À l’instar de #MeToo en Occident, un hashtag appelant les Burundaises à témoigner des abus sexuels dont elles ont été victimes est apparu depuis quelques jours sur les réseaux sociaux. Les histoires qu’on y lit font froid dans le dos. Au blogueur Yves Irakoze, révolté, de se demander quand « la machine à fabriquer des hommes dignes au Burundi a fourché ».
Le hashtag pour dénoncer le mal semble venu d’ailleurs. En effet, #Burunditoo cache mal sa similitude avec #Metoo qui a défrayé la chronique il y a peu dans l’industrie du cinéma américain. Mais dans le cas actuel, les histoires rapportées sont bel et bien les nôtres. Comme cette jeune fille violée à deux ans par le mari de sa tante. Ou cette autre violée dans son enfance par un voisin, « reviolée » et engrossée par un oncle à 17 ans.
Dès lors, notre responsabilité en tant que nation est engagée. Et ce n’est pas à coups de hashtags que les lignes vont bouger dans un pays où juste un peu plus de 1 % avait accès à l’internet en 2011. Mais ces mots-clés nous rappellent que même au Burundi, de petites filles se font encore abuser par des proches – pères, frères, oncles, voisins- derrière portes et fenêtres fermées. Ils nous rappellent que le temps presse et que l’omerta autour des abus faits aux femmes doit cesser.
Un long et périlleux travail de pédagogie (ou de moralisation, c’est selon) doit être mené. Le viol doit être défini ailleurs que dans les seuls tribunaux. Mais également dans les écoles, dans les églises, sur les collines. Les jeunes garçons du Burundi doivent grandir en ayant à l’esprit le sens du mot « consentement ». Il faut également que les victimes puissent trouver des endroits sûrs, à proximité de chez elles, où elles puissent raconter leur calvaire et dénoncer les bourreaux.
La prochaine fois, épargnez-moi les images de célébrations de la journée internationale de la femme.
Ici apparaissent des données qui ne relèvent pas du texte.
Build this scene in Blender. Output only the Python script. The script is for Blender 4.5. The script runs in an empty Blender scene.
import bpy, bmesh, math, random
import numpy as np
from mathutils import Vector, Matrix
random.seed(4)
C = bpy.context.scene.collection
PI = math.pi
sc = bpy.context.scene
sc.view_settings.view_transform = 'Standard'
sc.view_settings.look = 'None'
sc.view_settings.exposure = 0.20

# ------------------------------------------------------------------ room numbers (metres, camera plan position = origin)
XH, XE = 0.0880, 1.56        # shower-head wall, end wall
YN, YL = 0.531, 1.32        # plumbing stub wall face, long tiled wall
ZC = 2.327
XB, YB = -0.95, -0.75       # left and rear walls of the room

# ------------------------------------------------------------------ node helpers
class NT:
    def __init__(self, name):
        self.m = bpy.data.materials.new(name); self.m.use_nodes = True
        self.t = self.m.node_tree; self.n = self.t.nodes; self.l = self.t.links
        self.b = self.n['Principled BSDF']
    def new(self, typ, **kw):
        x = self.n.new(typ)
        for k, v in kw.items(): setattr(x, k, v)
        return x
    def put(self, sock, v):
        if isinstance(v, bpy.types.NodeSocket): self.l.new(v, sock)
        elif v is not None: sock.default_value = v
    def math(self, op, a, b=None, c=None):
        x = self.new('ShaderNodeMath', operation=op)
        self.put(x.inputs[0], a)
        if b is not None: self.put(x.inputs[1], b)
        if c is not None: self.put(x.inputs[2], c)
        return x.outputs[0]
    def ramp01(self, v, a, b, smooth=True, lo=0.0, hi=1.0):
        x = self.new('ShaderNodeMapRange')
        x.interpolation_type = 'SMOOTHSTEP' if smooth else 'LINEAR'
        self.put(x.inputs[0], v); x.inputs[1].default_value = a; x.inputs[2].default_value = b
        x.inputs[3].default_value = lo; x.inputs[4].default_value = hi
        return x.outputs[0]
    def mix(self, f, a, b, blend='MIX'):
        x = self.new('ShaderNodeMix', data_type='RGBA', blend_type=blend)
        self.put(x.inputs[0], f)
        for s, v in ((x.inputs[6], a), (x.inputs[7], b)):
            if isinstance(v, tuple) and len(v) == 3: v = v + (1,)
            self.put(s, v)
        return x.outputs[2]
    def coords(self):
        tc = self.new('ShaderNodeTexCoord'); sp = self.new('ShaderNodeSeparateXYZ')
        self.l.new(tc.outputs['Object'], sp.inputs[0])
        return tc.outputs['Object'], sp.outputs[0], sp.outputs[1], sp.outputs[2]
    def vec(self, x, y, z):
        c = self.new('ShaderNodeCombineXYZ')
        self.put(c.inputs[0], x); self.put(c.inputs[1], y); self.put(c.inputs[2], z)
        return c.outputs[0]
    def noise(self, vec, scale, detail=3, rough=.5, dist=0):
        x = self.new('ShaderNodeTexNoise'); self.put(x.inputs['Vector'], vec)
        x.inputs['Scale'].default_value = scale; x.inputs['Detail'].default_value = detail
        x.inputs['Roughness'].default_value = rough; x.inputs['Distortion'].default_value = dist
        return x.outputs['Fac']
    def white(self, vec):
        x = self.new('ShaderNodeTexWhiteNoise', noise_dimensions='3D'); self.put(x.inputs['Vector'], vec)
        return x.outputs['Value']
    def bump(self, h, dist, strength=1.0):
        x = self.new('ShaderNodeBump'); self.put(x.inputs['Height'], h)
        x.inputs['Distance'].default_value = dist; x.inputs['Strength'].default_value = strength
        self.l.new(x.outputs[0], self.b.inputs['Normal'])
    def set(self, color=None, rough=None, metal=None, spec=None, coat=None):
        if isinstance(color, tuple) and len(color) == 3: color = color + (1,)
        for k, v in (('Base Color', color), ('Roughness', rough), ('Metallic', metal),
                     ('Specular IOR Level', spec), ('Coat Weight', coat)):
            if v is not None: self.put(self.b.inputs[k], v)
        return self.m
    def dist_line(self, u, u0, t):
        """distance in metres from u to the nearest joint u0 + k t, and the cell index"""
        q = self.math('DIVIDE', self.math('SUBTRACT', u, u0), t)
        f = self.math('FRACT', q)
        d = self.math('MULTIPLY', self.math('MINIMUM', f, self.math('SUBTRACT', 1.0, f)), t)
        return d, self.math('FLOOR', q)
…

Si en 2018, les victimes en sont réduites à libérer la parole en message privé sur les réseaux sociaux, c’est que le système a vrillé et ce depuis longtemps. Il doit être repensé.
#MenAreTrash : il y a des crétins qui ont déchiré le contrat
Mais comme tout le monde, je voudrais d’abord comprendre. Prendre une sorte de billet retour à la source du mal. Je voudrais remonter toute la chaîne de production de prédateurs sexuels. Qui achète les silences ? Qui embauche des fils d’autrui pour en faire des courtiers de l’indicible ? À quel moment la machine à fabriquer des hommes dignes a-t-elle fourché ? Et puis, c’est quoi l’adresse de la filiale burundaise de cette multinationale de la honte ? Je veux rencontrer le patron.
Mais je ne suis pas journaliste d’investigation. Je vais donc puiser ailleurs. Tiens, dans mon enfance par exemple. Et cette phrase de mon père en marge d’une rossée bien méritée : « Umviriza. Burya sindagukubita kuko ndakwanka. Nipfuza gusa ko uvamwo umugabo » (Ecoute. Je ne te frappe pas parce que je te déteste. Je veux juste que tu deviennes un homme, ndlr). C’était la première fois qu’il s’expliquait sur l’intention derrière la fessée. Et vu l’entrain qu’il y mettait, j’ai vite compris que devenir un homme était quelque chose. Pourtant, certains semblent s’en contrebalancer.
Hier soir, pendant que je parcourais les histoires de mes sœurs victimes d’abus sexuels, j’ai été soufflé. La honte a changé de camp : #MenAretrash. L’homme pour qui mon père n’a pas lésiné sur les claques et les avertissements s’est senti révolté. À un moment j’ai eu envie de le retrouver pour lui montrer les tweets et lui dire : « Regarde, vieux. Il y a des crétins qui ont déchiré le contrat ».